• Beijinger 3 hours ago

    Dogs have been buried even by human hunters millennials ago. Sometime with a last bone in its mouth for the passage to the afterlife.

    The dog lived between 25,000 and 24,000 BC.... https://www.psychologytoday.com/us/blog/what-makes-us-human/...

    Frederick the Great, King of Prussia, lies buried beside his dogs, as requested in his testament. I have lived as a philosopher and wish to be buried as such, without circumstance, without solemn pomp, without splendour. I want to be neither opened nor embalmed. Bury me in Sanssouci at the level of the terraces in a tomb which I have had prepared for myself…

    • JumpCrisscross an hour ago

      > Frederick the Great, King of Prussia, lies buried beside his dogs

      There is a massive difference between being buried with slaves, pets and trinkets and having a burial for one.

    • crooked-v 3 hours ago

      Calling it "the first" seems both myopic and awfully Eurocentric to me. Even pop culture history is enough to know that, for example, the ancient Egyptians often mummified pets.

      • klyrs 32 minutes ago

        Asking out of ignorance & curiosity: did other cultures make cemeteries before Christianity spread that practice? I specifically mean burial plots with marked graves, for which Egyptian mummified pets don't seem to qualify.

      • Mistletoe 3 hours ago

        >“Until then, it was considered eccentric to care so much about an animal that you would bury it,” Koudounaris says.

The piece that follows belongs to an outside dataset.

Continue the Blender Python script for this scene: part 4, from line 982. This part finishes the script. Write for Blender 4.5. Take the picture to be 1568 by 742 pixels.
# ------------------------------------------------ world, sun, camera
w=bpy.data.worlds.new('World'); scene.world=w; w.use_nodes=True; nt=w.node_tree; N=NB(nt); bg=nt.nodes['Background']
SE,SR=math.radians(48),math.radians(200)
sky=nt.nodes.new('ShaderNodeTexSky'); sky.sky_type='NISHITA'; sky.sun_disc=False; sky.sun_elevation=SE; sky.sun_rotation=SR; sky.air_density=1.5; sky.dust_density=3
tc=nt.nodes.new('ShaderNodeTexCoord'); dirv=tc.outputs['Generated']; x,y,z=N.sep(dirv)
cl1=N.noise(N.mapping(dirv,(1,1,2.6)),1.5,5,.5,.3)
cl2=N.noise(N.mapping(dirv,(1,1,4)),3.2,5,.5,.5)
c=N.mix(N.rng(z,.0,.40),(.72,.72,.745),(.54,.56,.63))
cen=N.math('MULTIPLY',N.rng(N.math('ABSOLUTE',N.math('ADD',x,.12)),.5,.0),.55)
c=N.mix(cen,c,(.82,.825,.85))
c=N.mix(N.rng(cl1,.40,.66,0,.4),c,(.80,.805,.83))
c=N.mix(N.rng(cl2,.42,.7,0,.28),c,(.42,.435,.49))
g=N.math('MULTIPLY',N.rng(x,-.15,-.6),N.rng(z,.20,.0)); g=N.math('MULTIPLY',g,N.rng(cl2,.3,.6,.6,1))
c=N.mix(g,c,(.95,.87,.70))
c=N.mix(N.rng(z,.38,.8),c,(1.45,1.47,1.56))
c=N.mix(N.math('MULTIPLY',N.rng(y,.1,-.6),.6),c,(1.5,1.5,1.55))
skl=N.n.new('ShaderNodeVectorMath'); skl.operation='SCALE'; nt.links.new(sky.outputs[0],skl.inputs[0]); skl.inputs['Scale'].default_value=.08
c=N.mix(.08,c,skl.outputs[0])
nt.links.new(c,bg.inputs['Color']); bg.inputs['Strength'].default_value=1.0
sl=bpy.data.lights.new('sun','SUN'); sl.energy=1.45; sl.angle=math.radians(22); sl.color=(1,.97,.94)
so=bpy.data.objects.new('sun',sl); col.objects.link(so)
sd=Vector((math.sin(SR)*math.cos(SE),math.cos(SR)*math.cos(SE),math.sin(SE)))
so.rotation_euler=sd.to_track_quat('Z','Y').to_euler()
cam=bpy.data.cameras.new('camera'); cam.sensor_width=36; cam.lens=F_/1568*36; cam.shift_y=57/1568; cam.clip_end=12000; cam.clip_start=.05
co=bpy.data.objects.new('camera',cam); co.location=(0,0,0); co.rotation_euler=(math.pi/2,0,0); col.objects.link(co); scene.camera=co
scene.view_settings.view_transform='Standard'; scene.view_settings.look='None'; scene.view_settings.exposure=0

        The thing that I think is evolving rapidly in our era is empathy for other beings, human and also animal. To understand what it would be like to be in their shoes and understand that very little separates us from them. It's not all about selfishness and just looking out for yourself and what happens to you. I know many will disagree, but that's what it looks like from a zoomed out view of our history to me. I think love and empathy is a natural progression that accompanies intelligence. And that comforts me about the universe.